Last year, following a shift in offshore investment structures, Labuan repositioned itself as a midshore business and financial centre. Plans are now in place for it to move away from simply offering broad-based financial services and, instead, focus on high-potential niche areas, such as leasing, captives, commodity trading and wealth management. In order to facilitate this re-positioning, the LFSA is reviewing its legal framework in line with international regulatory and supervisory policies, while also looking to deploy more technology-based regulatory reporting.

Addressing the need for these changes, Chris Clegg, Managing Director of M1 Malaysia, a Labuan-registered financial advisory firm, said: "Over the past few years, the LFSA has endeavoured to raise the level and police the qualifications of consultants in the region, a move intended to ensure they exceed or, at least, equal the standards of their counterparts in other ASEAN countries. This adherence to strict reporting sandards and transparency is necessary if Labuan is serious about being a respected regulator."

Assessing the significance of the LBFC's recent transformation, Muhammad bin Ibrahim, the Governor of the Central Bank of Malaysia, said: "Labuan was always intended to benefit from the overall growth and economic development of the region. Indeed, it is now a well-established centre for niche financial services, including aircraft, oil and gas leasing, reinsurance and captive insurance. While it was never intended that domestic business would be its focal point, almost half the insurance business here actually relates to Malaysian risks."

In addition to its expansion plans, Labuan's rebranding as a midshore centre is also tied in with its aspirations to capitalise on the growing Islamic-finance sector. Under the terms of its 2020 Economic Transformation Plan, the Malaysian government is committed to increasing Islamic financing's share of the total domestic financing sector from 29% in 2010 to 40% in 2020. Along the way, it hopes to see Labuan confirmed as the global hub for Islamic finance, a goal that it seems already well on the way to achieving.

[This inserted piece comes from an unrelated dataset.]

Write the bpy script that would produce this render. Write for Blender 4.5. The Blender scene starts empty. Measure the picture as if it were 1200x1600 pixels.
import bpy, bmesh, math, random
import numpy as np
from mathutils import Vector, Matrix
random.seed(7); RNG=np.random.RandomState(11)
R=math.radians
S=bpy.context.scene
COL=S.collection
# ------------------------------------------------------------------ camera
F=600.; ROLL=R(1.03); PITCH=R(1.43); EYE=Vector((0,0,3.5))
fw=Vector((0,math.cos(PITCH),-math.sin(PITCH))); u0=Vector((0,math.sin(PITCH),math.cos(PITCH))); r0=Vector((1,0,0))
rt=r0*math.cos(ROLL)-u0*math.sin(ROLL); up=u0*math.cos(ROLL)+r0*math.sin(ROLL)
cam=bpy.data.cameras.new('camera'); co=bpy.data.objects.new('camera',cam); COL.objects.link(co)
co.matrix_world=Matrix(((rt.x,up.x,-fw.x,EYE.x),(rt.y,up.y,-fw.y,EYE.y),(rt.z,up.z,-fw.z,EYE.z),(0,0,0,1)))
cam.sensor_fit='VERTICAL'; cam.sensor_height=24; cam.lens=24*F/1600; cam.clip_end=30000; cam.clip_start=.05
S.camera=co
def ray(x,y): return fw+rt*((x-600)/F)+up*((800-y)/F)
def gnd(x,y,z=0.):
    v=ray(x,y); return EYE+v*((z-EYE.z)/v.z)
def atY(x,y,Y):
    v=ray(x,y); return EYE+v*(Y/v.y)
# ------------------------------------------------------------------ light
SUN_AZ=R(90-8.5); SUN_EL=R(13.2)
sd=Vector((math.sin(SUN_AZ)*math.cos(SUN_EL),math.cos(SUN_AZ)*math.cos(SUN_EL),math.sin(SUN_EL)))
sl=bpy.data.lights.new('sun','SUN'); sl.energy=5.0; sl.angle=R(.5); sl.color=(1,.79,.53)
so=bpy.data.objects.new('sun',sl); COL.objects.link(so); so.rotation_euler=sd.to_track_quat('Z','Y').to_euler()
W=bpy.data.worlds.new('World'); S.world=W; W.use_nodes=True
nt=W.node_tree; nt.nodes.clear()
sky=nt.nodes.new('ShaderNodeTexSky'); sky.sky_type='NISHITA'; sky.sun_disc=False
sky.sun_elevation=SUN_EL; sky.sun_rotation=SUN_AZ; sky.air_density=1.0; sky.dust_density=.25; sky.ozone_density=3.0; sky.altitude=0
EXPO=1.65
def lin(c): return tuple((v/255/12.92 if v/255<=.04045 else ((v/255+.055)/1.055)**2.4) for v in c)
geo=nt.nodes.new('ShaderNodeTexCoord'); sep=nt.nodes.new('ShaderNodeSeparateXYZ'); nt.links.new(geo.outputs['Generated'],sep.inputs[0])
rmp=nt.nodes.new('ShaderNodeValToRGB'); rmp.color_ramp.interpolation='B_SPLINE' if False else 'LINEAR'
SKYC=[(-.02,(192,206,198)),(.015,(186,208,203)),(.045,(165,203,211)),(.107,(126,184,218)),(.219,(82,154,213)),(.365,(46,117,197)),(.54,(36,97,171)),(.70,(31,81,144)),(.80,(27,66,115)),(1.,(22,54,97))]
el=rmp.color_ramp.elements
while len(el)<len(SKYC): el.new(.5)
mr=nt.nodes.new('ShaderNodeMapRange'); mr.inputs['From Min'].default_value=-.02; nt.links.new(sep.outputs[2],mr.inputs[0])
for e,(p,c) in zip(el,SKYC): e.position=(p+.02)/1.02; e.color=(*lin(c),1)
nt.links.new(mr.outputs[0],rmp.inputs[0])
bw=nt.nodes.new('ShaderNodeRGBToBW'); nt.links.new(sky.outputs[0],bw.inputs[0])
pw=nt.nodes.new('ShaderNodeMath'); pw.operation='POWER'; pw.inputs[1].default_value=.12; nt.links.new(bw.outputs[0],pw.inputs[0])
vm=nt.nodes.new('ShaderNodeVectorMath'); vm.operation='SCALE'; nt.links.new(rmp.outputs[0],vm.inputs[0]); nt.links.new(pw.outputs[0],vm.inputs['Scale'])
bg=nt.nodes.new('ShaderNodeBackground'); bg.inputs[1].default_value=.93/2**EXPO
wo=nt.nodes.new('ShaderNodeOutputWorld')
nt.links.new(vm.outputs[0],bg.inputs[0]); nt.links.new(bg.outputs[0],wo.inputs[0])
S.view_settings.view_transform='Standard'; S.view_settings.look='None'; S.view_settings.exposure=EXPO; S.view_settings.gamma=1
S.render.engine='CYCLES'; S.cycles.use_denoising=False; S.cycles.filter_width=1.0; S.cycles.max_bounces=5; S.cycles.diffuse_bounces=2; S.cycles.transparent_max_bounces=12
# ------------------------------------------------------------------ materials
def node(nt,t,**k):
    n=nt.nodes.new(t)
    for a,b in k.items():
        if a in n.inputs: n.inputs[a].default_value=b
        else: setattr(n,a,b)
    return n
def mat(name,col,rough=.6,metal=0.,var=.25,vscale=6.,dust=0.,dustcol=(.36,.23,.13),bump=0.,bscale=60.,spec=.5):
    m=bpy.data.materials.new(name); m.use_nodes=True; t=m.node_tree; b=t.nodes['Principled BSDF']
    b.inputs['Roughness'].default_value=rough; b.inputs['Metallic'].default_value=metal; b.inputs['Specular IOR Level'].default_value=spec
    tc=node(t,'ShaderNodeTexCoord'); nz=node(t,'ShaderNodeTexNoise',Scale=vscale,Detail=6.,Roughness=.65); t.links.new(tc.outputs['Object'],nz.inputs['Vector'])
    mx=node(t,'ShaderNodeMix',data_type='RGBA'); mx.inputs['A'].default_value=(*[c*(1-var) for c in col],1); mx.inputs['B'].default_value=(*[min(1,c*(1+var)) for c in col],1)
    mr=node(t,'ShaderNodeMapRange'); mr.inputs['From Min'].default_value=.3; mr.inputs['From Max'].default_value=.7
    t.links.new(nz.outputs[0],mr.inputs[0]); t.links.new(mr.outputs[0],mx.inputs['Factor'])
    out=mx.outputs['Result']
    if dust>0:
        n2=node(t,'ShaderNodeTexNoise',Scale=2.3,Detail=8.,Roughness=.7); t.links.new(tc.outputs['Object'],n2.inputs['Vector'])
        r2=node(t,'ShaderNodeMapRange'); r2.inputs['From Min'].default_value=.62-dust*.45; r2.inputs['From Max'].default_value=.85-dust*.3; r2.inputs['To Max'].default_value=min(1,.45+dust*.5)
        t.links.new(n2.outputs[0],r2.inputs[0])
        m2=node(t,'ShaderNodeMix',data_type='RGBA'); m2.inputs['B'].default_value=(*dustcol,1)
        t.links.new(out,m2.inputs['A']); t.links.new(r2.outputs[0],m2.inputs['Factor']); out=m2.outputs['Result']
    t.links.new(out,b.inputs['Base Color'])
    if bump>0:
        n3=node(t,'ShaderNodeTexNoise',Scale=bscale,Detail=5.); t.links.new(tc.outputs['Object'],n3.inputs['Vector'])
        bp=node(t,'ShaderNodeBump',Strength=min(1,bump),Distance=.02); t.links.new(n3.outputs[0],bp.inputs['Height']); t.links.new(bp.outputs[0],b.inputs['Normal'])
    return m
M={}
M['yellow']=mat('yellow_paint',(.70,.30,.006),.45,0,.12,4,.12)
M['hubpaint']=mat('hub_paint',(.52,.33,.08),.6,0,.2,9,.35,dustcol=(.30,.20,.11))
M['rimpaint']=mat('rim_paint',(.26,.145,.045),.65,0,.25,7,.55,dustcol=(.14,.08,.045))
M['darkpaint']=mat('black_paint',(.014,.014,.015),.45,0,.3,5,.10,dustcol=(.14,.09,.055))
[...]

As a sign of its success, Islamic Finance News (IFN), a UK-based specialist website, recently noted: "Malaysia, with its blend of common law and Sharia law, leads the world in Islamic finance ideas and products." Earlier this year, the site identified Labuan, the Cayman Islands, the British Virgin Islands, the Dubai International Finance Centre and Jersey as the key jurisdictions where Islamic financial institutions can seek Sharia-compliant solutions for their customers and their own internal capital requirements.

Labuan's midshore centre is also promoting Islamic wealth-management services, including waqf, a specialist land/property endowment product. In fact, Labuan claims to be the only international financial centre in Asia qualified to establish the foundations and special purpose trusts – including Islamic foundations – necessary for waqf implementation.

According to Ibrahim, Takaful, a form of Islamic insurance, including re-Takaful, is another key sector where Labuan is taking a lead. The sector is currently one of the fastest-growing risk-management markets in Asia.

Saudi Arabia is also said to be eying Labuan as a platform for its own financial services aspirations. In line with this, late last year it was announced that the island will play a complementary role as Saudi Arabia moves forward with its Vision 2030 initiative, a programme aimed at helping corporations and investors in the country expand into the Asian markets.